## Source excerpt
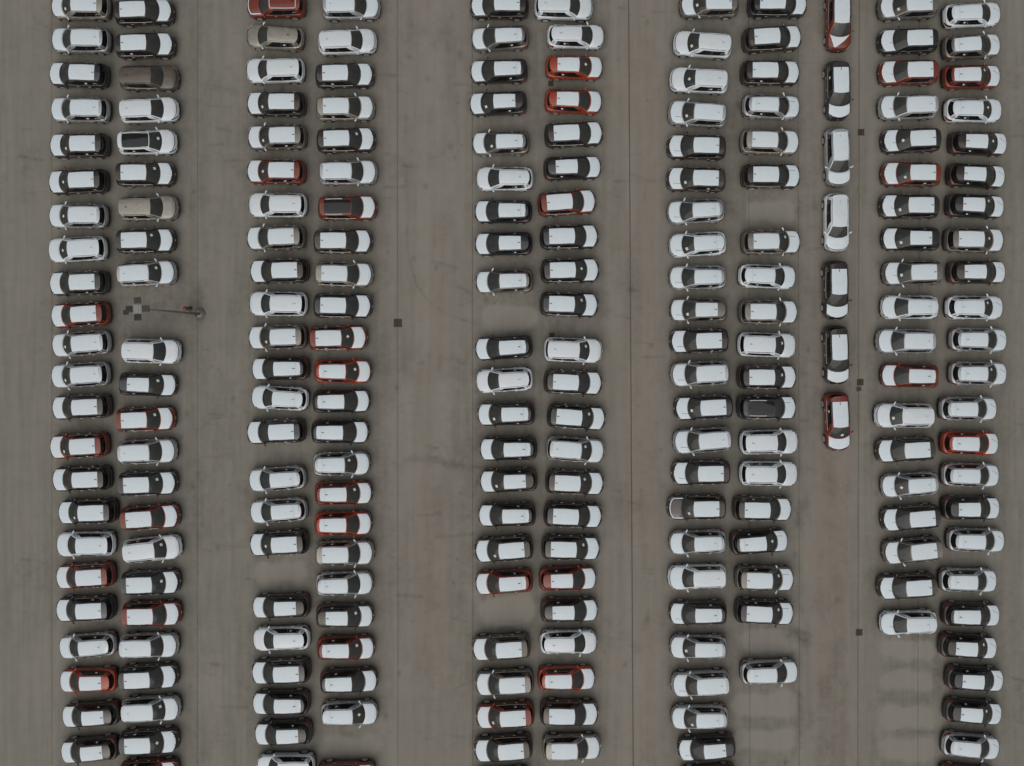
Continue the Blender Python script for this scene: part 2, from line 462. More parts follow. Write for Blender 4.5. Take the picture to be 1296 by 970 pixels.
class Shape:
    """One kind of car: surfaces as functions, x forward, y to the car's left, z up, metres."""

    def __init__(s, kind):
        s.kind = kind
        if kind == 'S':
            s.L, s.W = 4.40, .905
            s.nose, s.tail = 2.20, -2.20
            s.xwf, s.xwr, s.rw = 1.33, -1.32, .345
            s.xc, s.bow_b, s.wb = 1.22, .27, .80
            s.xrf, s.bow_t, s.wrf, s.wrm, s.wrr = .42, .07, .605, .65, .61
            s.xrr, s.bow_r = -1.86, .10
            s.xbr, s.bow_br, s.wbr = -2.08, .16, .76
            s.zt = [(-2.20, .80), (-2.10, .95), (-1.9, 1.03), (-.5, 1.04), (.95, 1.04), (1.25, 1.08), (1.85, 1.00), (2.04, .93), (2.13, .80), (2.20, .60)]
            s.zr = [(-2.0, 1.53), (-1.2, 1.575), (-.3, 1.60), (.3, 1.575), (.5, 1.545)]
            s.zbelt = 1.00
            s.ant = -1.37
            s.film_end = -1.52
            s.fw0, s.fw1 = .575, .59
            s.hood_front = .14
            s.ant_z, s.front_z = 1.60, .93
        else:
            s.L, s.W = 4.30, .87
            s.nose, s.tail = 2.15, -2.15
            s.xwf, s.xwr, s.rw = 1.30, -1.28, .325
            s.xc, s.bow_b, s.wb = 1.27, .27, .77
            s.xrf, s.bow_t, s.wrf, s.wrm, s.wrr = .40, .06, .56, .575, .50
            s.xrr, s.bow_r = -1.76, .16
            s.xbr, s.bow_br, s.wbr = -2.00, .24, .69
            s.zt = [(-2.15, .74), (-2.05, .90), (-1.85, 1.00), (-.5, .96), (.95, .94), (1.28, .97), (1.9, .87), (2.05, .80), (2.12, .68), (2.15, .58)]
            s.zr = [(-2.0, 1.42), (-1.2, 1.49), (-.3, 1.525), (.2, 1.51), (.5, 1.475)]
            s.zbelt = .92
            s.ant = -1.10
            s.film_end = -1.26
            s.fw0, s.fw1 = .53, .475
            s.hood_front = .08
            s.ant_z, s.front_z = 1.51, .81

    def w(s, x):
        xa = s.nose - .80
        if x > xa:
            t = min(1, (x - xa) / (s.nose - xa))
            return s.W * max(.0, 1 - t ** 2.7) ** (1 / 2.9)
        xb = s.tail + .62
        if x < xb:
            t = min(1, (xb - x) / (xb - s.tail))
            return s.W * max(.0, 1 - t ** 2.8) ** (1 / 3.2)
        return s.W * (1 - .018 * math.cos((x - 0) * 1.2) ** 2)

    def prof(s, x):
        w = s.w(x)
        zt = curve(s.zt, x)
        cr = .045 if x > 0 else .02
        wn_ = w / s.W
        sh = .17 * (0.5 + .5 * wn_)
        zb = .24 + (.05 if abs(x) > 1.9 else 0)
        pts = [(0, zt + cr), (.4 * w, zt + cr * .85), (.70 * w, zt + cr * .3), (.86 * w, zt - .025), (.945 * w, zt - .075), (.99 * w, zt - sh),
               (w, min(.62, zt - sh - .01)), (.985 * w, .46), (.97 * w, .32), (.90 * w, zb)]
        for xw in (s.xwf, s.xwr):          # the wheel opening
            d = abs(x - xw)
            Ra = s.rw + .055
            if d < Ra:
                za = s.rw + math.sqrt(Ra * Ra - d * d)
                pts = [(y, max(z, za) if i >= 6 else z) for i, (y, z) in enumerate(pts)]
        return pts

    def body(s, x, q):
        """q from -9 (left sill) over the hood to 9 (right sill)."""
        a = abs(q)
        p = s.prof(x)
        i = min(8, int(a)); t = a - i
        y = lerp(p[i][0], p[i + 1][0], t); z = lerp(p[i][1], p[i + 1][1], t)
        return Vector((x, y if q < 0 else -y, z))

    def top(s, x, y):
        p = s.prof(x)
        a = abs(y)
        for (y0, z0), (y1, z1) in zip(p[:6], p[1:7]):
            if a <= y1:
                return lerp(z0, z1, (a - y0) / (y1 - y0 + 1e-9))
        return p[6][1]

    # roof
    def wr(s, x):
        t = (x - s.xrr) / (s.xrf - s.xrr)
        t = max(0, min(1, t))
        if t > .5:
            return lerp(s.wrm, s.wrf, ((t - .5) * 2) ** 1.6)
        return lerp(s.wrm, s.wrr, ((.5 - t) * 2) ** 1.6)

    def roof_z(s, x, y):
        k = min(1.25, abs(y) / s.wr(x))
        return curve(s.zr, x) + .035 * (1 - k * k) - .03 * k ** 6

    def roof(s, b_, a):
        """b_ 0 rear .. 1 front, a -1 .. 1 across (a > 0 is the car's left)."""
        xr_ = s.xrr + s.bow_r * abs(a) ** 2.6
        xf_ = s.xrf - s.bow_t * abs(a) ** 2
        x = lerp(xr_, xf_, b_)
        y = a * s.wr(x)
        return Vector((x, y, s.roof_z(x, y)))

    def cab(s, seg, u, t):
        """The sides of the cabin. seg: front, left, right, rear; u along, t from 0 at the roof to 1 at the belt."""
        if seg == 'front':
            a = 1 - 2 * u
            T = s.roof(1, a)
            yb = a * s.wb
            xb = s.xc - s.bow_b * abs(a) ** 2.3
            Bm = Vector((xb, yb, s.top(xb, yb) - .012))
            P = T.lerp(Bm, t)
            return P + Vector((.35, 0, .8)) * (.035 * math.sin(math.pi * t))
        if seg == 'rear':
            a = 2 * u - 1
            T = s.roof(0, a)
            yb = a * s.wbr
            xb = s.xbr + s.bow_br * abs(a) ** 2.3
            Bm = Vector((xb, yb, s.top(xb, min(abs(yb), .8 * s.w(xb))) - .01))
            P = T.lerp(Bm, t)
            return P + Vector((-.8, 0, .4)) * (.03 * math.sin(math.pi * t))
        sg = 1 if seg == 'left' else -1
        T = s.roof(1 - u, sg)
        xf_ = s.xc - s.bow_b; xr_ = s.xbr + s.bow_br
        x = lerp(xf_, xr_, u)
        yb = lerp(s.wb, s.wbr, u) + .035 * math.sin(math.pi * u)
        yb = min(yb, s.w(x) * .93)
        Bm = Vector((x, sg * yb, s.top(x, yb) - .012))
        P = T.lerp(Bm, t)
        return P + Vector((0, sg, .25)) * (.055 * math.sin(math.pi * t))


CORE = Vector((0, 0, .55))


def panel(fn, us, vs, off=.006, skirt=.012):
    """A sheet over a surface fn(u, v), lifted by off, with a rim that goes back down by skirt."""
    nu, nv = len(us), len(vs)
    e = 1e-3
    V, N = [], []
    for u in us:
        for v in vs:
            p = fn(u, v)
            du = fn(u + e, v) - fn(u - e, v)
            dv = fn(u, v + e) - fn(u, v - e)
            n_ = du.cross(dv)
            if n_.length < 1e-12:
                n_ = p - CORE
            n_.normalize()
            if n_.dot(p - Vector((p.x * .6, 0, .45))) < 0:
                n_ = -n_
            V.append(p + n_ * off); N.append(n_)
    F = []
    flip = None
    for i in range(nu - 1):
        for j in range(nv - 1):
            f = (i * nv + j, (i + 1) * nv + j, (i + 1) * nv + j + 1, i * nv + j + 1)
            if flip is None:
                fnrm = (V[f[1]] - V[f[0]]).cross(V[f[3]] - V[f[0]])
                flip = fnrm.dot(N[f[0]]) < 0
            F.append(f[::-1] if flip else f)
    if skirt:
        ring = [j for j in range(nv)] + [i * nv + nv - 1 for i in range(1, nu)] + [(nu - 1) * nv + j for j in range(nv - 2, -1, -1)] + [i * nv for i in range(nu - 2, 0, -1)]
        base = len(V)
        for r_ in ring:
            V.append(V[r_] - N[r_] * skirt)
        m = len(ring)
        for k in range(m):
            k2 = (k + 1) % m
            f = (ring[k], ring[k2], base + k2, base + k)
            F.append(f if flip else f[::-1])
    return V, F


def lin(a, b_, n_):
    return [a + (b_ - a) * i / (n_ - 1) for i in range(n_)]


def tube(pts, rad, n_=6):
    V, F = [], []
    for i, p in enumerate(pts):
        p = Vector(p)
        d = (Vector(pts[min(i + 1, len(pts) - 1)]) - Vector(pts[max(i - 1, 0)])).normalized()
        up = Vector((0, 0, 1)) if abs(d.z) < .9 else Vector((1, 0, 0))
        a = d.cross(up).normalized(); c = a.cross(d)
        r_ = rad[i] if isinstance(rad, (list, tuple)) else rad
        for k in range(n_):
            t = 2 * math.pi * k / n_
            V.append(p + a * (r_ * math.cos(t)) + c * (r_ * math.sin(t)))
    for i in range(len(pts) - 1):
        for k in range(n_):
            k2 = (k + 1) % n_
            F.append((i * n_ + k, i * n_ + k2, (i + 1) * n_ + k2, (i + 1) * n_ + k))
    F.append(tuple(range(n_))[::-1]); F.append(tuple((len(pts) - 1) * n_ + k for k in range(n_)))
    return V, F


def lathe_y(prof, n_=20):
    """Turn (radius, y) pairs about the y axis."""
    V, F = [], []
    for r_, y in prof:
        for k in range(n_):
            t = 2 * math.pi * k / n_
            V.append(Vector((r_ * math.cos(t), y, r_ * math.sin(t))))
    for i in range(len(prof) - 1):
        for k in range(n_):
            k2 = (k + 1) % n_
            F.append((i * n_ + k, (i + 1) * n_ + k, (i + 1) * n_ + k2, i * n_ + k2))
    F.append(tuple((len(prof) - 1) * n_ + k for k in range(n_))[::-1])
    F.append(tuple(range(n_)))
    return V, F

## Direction
Leave out the pictures and repeat exactly the lines from the start of the material through the line that contains "of car: surfaces", both included.

## Finished exercise
Continue the Blender Python script for this scene: part 2, from line 462. More parts follow. Write for Blender 4.5. Take the picture to be 1296 by 970 pixels.
class Shape:
    """One kind of car: surfaces as functions, x forward, y to the car's left, z up, metres."""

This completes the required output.